Les déperditions moyennes de l’enveloppe du bâtiment (Ubat) après travaux sont de 0,63 W/(m².K). Elles sont donc supérieures de 39 % à celles des maisons individuelles. En revanche, leur niveau est équivalent à celles des logements collectifs. La comparaison avant travaux/après travaux montre une amélioration de la qualité thermique de l’enveloppe.

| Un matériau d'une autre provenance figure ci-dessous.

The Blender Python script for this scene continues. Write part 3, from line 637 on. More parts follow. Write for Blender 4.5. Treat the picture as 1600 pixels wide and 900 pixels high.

La consommation énergétique réglementaire après travaux est en moyenne de 74,4 kWhep/m².an. La rénovation BBC permet de la réduire d’un facteur 4,4, ce qui équivaut à des économies d’énergie après travaux de 68 %. Enfin, 90 % des bâtiments rénovés ont des émissions de GES comprises entre 1 et 1,8 kgéqCO2/m²/an. Ce niveau d’émission varie évidemment selon l’énergie de chauffage utilisée avant et après travaux.

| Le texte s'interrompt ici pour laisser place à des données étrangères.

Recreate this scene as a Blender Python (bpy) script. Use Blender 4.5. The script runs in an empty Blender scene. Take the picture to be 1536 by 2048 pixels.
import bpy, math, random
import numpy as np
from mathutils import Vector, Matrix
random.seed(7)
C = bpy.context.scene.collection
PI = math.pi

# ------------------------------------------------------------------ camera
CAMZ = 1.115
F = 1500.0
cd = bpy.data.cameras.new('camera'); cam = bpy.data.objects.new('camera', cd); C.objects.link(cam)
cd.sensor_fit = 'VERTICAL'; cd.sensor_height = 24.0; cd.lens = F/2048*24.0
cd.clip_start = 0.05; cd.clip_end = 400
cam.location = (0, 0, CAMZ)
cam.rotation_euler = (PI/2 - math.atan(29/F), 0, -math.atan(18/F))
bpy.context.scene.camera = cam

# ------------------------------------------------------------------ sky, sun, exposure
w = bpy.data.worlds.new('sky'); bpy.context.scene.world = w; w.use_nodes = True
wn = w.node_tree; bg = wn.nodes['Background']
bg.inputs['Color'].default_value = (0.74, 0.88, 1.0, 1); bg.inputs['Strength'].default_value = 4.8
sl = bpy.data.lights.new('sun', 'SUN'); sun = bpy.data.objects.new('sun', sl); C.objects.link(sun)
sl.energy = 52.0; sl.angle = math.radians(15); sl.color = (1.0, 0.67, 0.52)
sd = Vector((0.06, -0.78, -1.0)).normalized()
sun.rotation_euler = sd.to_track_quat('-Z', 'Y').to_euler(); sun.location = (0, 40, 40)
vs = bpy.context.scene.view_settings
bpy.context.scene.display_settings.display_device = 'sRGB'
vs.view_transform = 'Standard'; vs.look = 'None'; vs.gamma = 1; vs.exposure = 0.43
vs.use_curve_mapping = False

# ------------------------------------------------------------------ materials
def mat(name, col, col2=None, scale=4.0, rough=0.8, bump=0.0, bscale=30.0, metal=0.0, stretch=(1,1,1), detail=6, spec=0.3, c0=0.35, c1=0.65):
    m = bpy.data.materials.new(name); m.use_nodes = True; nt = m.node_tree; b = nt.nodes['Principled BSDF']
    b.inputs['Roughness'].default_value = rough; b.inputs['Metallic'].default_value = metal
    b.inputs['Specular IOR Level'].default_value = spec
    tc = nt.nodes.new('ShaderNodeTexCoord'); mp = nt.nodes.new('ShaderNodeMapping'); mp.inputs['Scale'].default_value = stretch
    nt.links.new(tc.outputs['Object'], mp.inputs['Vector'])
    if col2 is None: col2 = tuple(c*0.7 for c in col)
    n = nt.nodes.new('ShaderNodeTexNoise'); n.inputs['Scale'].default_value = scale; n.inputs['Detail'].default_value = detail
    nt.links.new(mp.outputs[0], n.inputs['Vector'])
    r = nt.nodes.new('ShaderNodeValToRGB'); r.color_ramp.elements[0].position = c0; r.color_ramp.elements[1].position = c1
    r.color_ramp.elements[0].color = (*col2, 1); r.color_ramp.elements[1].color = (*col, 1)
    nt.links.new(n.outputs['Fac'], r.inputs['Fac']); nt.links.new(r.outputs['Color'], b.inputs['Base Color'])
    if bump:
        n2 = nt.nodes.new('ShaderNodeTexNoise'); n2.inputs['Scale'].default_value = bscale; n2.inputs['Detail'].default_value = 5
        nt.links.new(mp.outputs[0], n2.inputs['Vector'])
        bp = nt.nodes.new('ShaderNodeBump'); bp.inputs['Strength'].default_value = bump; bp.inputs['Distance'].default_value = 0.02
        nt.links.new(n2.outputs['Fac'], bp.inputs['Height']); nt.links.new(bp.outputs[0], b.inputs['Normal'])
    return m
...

Montant des travaux et financement
Pour répondre aux exigences du DEET, il faut investir dans les travaux de rénovation énergétique à hauteur d’environ :
- 300 €/m² pour l’objectif 2030 ;
- 500 €/m² pour l’objectif 2040 ;
- 600 €/m² pour l’objectif 2050.
Bien entendu, il faut appréhender ces coûts en tenant compte des conséquences positives d’une rénovation globale. Le maître d’ouvrage peut ainsi réduire ses dépenses énergétiques, augmenter la valeur patrimoniale du bâtiment (valeur verte et valeur d’usage), améliorer la résilience du bâtiment aux éventuelles hausses des coûts de l’énergie, etc.
Pour la collectivité, cette rénovation apporte une réduction des émissions de GES, une montée en compétences, la création de nouveaux emplois, le développement de nouvelles filières économiques, l’amélioration du confort estival, acoustique et visuel…
Enfin, « Pour atteindre les exigences du DEET, la rénovation doit s’inscrire dans une stratégie patrimoniale à long terme et non plus opportuniste ». Elle doit notamment inclure un plan d’intervention pluriannuel avec un plan de financement adapté.